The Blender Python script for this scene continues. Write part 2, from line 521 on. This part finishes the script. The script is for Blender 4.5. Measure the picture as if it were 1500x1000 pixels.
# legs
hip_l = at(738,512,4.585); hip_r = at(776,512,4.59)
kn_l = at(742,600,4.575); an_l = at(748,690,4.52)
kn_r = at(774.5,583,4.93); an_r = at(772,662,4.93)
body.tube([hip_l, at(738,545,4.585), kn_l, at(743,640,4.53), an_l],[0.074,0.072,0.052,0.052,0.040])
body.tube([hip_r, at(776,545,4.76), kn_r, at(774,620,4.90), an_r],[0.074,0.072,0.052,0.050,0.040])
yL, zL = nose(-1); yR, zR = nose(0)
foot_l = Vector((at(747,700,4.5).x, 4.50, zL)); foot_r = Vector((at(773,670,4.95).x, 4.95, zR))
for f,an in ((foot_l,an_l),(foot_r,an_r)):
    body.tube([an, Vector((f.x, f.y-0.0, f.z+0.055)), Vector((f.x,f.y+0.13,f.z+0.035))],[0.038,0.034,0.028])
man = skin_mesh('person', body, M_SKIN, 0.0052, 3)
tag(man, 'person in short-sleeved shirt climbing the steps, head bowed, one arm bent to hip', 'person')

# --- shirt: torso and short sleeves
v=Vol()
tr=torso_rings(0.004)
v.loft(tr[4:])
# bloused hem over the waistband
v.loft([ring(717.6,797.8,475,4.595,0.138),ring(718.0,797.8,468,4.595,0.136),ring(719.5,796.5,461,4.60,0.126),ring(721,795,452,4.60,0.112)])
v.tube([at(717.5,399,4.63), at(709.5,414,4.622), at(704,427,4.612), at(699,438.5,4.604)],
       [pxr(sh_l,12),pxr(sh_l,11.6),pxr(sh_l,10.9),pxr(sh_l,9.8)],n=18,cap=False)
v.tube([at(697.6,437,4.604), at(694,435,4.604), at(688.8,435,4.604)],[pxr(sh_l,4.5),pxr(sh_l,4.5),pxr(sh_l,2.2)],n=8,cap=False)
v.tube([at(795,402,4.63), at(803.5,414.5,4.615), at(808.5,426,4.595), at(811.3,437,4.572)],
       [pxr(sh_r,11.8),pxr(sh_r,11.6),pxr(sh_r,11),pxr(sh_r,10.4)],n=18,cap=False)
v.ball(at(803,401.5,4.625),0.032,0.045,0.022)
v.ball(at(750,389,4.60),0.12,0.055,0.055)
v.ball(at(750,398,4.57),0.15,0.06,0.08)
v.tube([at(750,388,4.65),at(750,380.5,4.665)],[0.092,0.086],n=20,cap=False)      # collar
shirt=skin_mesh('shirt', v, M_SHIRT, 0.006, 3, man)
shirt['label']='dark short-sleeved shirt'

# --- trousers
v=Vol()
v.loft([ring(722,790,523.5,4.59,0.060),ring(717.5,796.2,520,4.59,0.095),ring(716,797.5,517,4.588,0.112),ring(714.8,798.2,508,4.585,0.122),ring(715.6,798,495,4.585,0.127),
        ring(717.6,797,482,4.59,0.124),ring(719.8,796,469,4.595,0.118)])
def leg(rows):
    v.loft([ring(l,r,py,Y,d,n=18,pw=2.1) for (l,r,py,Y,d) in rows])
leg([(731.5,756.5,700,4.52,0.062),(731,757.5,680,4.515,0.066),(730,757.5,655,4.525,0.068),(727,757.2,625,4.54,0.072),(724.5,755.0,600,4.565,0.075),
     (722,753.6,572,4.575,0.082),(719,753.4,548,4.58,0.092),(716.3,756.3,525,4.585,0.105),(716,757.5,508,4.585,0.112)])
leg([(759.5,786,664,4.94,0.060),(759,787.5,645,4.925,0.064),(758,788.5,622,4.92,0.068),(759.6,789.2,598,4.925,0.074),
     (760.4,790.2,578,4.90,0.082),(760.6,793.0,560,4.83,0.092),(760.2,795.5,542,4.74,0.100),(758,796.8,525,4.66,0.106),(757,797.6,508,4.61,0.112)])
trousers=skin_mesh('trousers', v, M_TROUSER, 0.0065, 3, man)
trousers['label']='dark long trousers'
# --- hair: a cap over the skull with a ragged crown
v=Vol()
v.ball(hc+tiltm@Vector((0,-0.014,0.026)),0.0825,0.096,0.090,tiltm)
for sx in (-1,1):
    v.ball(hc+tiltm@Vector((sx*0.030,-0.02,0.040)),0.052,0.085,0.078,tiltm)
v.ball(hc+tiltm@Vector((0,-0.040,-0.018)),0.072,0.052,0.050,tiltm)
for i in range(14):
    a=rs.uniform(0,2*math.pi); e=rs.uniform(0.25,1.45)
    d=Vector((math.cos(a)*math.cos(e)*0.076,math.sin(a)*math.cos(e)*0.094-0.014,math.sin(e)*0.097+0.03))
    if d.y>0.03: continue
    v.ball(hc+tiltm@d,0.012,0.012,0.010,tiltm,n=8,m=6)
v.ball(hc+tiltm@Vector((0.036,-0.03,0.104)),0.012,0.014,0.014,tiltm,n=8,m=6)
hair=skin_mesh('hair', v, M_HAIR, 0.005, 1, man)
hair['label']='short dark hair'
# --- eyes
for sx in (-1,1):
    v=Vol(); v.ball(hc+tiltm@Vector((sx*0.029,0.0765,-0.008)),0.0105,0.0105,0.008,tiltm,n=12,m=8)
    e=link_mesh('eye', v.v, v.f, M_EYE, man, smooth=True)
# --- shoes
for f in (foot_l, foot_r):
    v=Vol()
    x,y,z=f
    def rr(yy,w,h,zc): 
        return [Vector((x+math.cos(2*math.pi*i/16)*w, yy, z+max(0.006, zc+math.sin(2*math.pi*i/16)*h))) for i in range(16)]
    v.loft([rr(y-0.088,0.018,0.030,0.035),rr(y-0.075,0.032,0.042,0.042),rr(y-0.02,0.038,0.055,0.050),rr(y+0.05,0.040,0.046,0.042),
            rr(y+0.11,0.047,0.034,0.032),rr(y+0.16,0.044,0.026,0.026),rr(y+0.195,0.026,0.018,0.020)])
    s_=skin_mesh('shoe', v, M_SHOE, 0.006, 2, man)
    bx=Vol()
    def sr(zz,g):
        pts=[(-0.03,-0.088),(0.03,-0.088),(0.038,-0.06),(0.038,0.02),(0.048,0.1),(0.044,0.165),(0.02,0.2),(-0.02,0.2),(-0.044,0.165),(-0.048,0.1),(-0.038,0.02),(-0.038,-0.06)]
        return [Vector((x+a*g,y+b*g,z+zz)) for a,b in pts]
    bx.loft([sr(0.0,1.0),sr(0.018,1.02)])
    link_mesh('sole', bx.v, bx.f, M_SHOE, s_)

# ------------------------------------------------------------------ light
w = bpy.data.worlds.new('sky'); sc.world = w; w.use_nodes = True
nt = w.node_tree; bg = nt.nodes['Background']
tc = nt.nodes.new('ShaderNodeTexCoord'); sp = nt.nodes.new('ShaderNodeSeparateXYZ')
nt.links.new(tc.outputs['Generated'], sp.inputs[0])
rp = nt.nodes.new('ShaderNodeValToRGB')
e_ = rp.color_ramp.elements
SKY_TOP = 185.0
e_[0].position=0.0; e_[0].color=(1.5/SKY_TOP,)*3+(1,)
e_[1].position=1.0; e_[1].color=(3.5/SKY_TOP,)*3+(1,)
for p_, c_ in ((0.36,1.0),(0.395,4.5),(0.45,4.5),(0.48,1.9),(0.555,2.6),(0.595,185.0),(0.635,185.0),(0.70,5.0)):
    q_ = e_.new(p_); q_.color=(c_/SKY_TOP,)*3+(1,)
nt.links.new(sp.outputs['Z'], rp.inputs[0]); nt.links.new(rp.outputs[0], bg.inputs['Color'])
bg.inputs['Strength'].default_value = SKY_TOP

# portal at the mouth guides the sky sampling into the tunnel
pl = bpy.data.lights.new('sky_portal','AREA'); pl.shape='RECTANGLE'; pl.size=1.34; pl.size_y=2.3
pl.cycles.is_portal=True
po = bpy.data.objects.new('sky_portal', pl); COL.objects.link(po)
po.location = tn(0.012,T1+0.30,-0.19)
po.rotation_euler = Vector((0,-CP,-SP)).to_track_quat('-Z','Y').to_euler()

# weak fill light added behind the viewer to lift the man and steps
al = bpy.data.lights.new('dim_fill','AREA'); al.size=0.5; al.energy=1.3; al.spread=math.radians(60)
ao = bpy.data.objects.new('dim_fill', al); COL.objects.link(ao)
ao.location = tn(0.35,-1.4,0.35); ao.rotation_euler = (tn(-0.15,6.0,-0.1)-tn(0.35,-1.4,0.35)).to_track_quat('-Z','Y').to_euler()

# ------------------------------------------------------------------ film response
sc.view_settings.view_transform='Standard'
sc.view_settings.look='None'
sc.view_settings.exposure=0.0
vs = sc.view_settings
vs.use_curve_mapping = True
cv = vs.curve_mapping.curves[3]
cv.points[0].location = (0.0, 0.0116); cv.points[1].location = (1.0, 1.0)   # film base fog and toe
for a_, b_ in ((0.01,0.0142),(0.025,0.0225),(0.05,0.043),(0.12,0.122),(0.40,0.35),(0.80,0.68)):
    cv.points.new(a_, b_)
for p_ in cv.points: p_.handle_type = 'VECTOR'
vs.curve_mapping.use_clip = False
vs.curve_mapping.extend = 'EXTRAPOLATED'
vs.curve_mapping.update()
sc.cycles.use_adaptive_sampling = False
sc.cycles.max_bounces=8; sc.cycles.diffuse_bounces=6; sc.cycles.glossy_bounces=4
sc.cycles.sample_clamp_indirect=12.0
^^^^^^^^^^^^^^^^
Directions for this task:
Beginning at the top of the data, please return every line until and including the line containing "tag(man, 'person in", copied exactly, and nothing past it.

Solution for this exercise:
The Blender Python script for this scene continues. Write part 2, from line 521 on. This part finishes the script. The script is for Blender 4.5. Measure the picture as if it were 1500x1000 pixels.
# legs
hip_l = at(738,512,4.585); hip_r = at(776,512,4.59)
kn_l = at(742,600,4.575); an_l = at(748,690,4.52)
kn_r = at(774.5,583,4.93); an_r = at(772,662,4.93)
body.tube([hip_l, at(738,545,4.585), kn_l, at(743,640,4.53), an_l],[0.074,0.072,0.052,0.052,0.040])
body.tube([hip_r, at(776,545,4.76), kn_r, at(774,620,4.90), an_r],[0.074,0.072,0.052,0.050,0.040])
yL, zL = nose(-1); yR, zR = nose(0)
foot_l = Vector((at(747,700,4.5).x, 4.50, zL)); foot_r = Vector((at(773,670,4.95).x, 4.95, zR))
for f,an in ((foot_l,an_l),(foot_r,an_r)):
    body.tube([an, Vector((f.x, f.y-0.0, f.z+0.055)), Vector((f.x,f.y+0.13,f.z+0.035))],[0.038,0.034,0.028])
man = skin_mesh('person', body, M_SKIN, 0.0052, 3)
tag(man, 'person in short-sleeved shirt climbing the steps, head bowed, one arm bent to hip', 'person')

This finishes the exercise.